Mottled structure of the CMB, the
oldest light in the universe, is displayed in the high-latitude regions
of the map. The central band is the plane of our galaxy, the Milky Way.
(Courtesy of European Space Agency)
Eric Linder is a theoretical physicist with Berkeley Lab’s Physics
Division and member of the Supernova Cosmology Project. (Photo by Roy
Kaltschmidt)
Mystery fans know that the best way to solve a mystery is to revisit
the scene where it began and look for clues. To understand the mysteries
of our universe, scientists are trying to go back as far they can to
the Big Bang. A new analysis of cosmic microwave background (CMB)
radiation data by researchers with the Lawrence Berkeley National
Laboratory (Berkeley Lab) has taken the furthest look back through time
yet – 100 years to 300,000 years after the Big Bang – and provided
tantalizing new hints of clues as to what might have happened.
“We found that the standard picture of an early universe, in which
radiation domination was followed by matter domination, holds to the
level we can test it with the new data, but there are hints that
radiation didn’t give way to matter exactly as expected,” says Eric
Linder, a theoretical physicist with Berkeley Lab’s Physics Division and
member of the Supernova Cosmology Project. “There appears to be an
excess dash of radiation that is not due to CMB photons.”
Our knowledge of the Big Bang and the early formation of the universe
stems almost entirely from measurements of the CMB, primordial photons
set free when the universe cooled enough for particles of radiation and
particles of matter to separate. These measurements reveal the CMB’s
influence on the growth and development of the large-scale structure we
see in the universe today.
Linder, working with Alireza Hojjati and Johan Samsing, who were then
visiting scientists at Berkeley Lab, analyzed the latest satellite data
from the European Space Agency’s Planck mission and NASA’s Wilkinson
Microwave Anisotropy Probe (WMAP), which pushed CMB measurements to
higher resolution, lower noise, and more sky coverage than ever before.
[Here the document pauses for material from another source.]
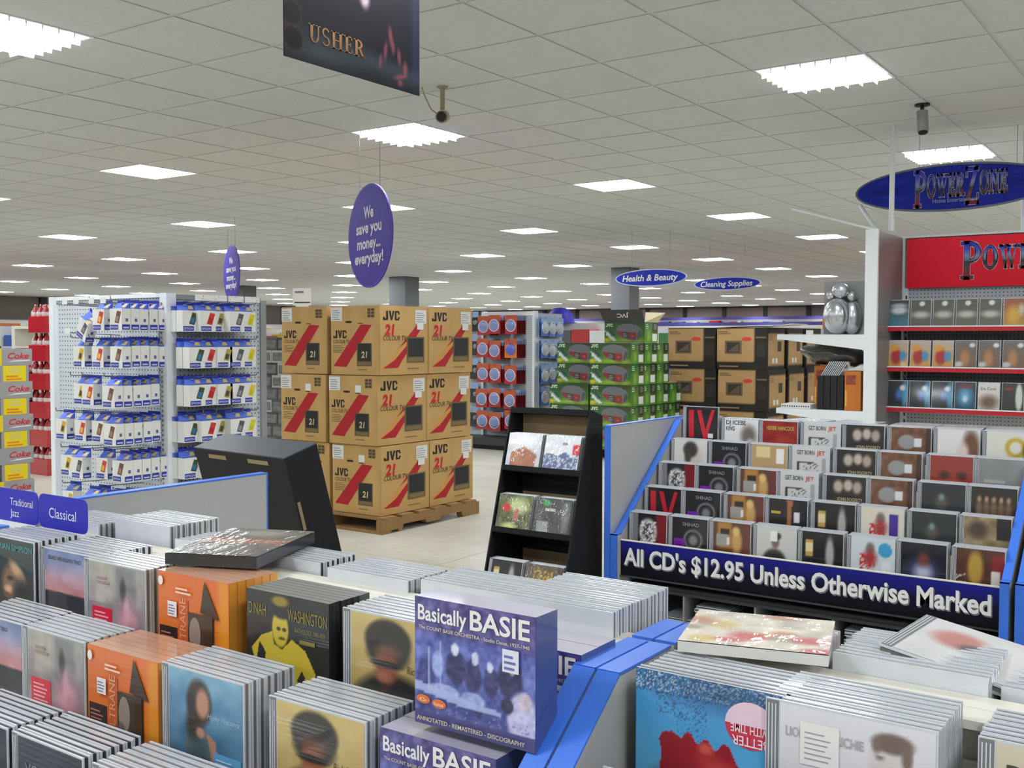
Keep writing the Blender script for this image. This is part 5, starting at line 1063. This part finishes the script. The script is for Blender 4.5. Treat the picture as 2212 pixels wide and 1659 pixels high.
mat('pale_carton',(206,186,176),.7)
for k in range(6): tag(inst('pale_carton',MB().box(0,0,0,.32,.3,.24).mesh('pale_carton',['pale_carton']),None,(-13.4+(.1,.46,.82,1.3,1.66,2.02)[k],7.65,1.002)),f'pale pinkish carton on the white rail shelving, {ORD[k]} from the left','carton','pale cartons on the rail shelving')

# grey stacked cartons between cartridge stand and television cartons
gm=[MB().box(0,0,0,.235,.16,.145,c).mesh('grey_carton',['print_gloss']) for c in ((70,72,74),(84,86,86),(168,168,164),(58,58,62))]
gp=Art(.2,.1,10,(110,112,112)).noise(20,5,2).mesh('carton_print','print_gloss')
for k in range(10):
    for c in range(5):
        o=inst('grey_carton',gm[(k*3+c*2+(k*c)%3)%4],None,(-10.35+c*.242+(.1 if k%2 else 0),8.5,.002+k*.1465)); inst('carton_print',gp,o,(.018,-.001,.02))
        tag(o,f'small grey carton, {ORD[k]} layer from floor, {ORD[c]} in row, left of television cartons','carton','stacked grey cartons')

# ================================================================== far aisles
HUES=[(190,40,50),(206,200,190),(60,90,170),(206,180,60),(70,120,70),(226,226,226),(120,70,50),(60,60,66),(200,120,60),(150,170,200)]
mat('far_shelf',(196,198,198),.6); mat('far_header',(74,68,140),.6,vary=.25,scale=1.2)
def aisle(x,y,L_,h_,rz,label,header=None,hues=None,seed=0):
    hues=hues or HUES
    g=empty('aisle_shelving',(x,y,0),rz); tag(g,label,'shelving','far aisle shelving'); rr=random.Random(seed)
    MB().box(0,-.02,0,L_,.02,h_).build('back_panel','far_shelf',g)
    for k in range(5): MB().box(0,-.4,.1+k*(h_-.15)/5,L_,.4,.13+k*(h_-.15)/5).build('shelf','far_shelf',g)
    if header: MB().box(0,-.42,h_-.02,L_,-.40,h_+.1).build('header_strip','far_header',g)
    m=MB()
    for k in range(5):
        z=.13+k*(h_-.15)/5
        for s in (-1,1):
            xx=.03
            while xx<L_-.15:
                w=rr.uniform(.12,.5); hh=rr.uniform(.5,.92)*(h_-.15)/5; c=rr.choice(hues); m.box(xx,s*.06 if s>0 else -.38,z,min(xx+w,L_),.38 if s>0 else -.06,z+hh,c); xx+=w+.01
    o=m.build('shelf_goods','print_card',g); o['kind']='stuff'
aisle(-12.6,14.6,5,1.72,0,'long white shelving run of small goods behind the green radio cartons',None,[(214,216,218),(196,200,204),(226,226,226),(90,96,100),(180,60,60),(190,190,150)],seed=1); aisle(-14,18.5,9,1.7,0,'second shelving run behind the radio cartons',None,seed=2)
aisle(-11,22,12,1.75,0,'third shelving run beyond the brown set cartons',None,seed=3); aisle(-16,26.5,16,1.8,0,'fourth shelving run toward the back wall',None,seed=4); aisle(-18,31,20,1.9,0,'fifth shelving run toward the back wall',None,seed=5); aisle(-24,36.5,28,2.0,0,'sixth shelving run toward the back wall',True,seed=6); aisle(-34,42.9,40,2.35,0,'wall shelving with purple header along the back wall',True,seed=7)
aisle(-16.2,9,9,1.65,PI/2,'shelving run left of centre behind the grey cartons',None,seed=8); aisle(-20,8,12,1.8,PI/2,'second shelving run behind the grey cartons',None,seed=9); aisle(-25,6,16,1.9,PI/2,'third shelving run toward the left wall',None,seed=10); aisle(-34.4,5,30,2.1,PI/2,'wall shelving along the left wall',None,seed=11)
for k,(x,c,lab) in enumerate(((-5.0,(226,206,40),'yellow carton on the far shelving above the brown set cartons'),(-5.5,(206,120,60),'orange carton on the far shelving above the brown set cartons'),(-4.2,(150,140,80),'olive carton on the far shelving near the silver pack'))):
    o=inst('goods_carton',MB().box(0,0,0,.42,.3,.2,c).mesh('goods_carton',['print_card']),None,(x,16.6,1.62)); tag(o,lab,'carton','cartons on the far gondola')
aisle(-7.5,16.75,5.2,1.615,0,'plain shelving run directly behind the brown set cartons',None,seed=13)
for k in range(3):
    o=inst('display_dome',MB().lathe([(0,.26),(.12,.24),(.2,.15),(.24,0)],20,c=(40,40,140)).mesh('display_dome',['print_sign']),None,(-9.2+k*3.1,14.6,1.722)) if k==0 else None
    if o: tag(o,'dark blue domed sign top behind the blister stand','sign')
# wire basket rack glimpsed between the stand and the priced rack
wr=empty('wire_basket_rack',(-1.92,3.42,0)); tag(wr,'black wire basket rack glimpsed between cardboard stand and priced rack','basket rack')
for z in (.25,.55,.85):
    m=MB()
    for y in (0,.06,.12,.18,.24): m.tube((.0,y,z),(.0,y,z+.12),.0022,5); m.tube((.15,y,z),(.15,y,z+.12),.0022,5); m.tube((0,y,z),(.15,y,z),.0022,5)
    for x in (0,.05,.1,.15): m.tube((x,0,z),(x,0,z+.12),.0022,5); m.tube((x,0,z),(x,.24,z),.0022,5)
    for zz in (z,z+.06,z+.12): m.path([(0,0,zz),(.15,0,zz),(.15,.24,zz),(0,.24,zz),(0,0,zz)],.003,5)
    m.build('basket','dark_metal',wr); MB().box(.01,.012,z+.005,.14,.22,z+.09).build('paper_stack','white_paper',wr)
for x in (0,.15): MB().tube((x,.24,0),(x,.24,1.05),.006,8).build('post','dark_metal',wr)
“With the Planck and WMAP data we’re really pushing back the frontier
and looking further back in the history of the universe, to regions of
high energy physics we previously could not access,” Linder says. “While
our analysis shows the CMB photon relic afterglow of the Big Bang being
followed mainly by dark matter as expected, there was also a deviation
from the standard that hints at relativistic particles beyond CMB
light.”
Linder says the prime suspects behind these relativistic particles
are “wild” versions of neutrinos, the phantomlike subatomic particles
that are the second most populous residents (after photons) of today’s
universe. The term “wild” is used to distinguish these primordial
neutrinos from those expected within particle physics and being observed
today. Another suspect is dark energy, the anti-gravitational force
that accelerates our universe’s expansion. Again, however, this would be
from the dark energy we observe today.
“Early dark energy is a class of explanations for the origin of
cosmic acceleration that arises in some high energy physics models,”
Linder says. “While conventional dark energy, such as the cosmological
constant, are diluted to one part in a billion of total energy density
around the time of the CMB’s last scattering, early dark energy theories
can have 1-to-10 million times more energy density.”
Linder says early dark energy could have been the driver that seven
billion years later caused the present cosmic acceleration. Its actual
discovery would not only provide new insight into the origin of cosmic
acceleration, but perhaps also provide new evidence for string theory
and other concepts in high energy physics.
“New experiments for measuring CMB polarization that are already
underway, such as the POLARBEAR and SPTpol telescopes, will enable us to
further explore primeval physics, Linder says.
Linder, Hojjati and Samsing are the authors of a paper describing these results in the journal Physical Review Letters
titled “New Constraints on the Early Expansion History of the
Universe.” Hojjati is now with the Institute for the Early Universe in
South Korea, and Samsing is with the DARK Cosmology Centre in Denmark.
This research was primarily supported by the DOE Office of Science.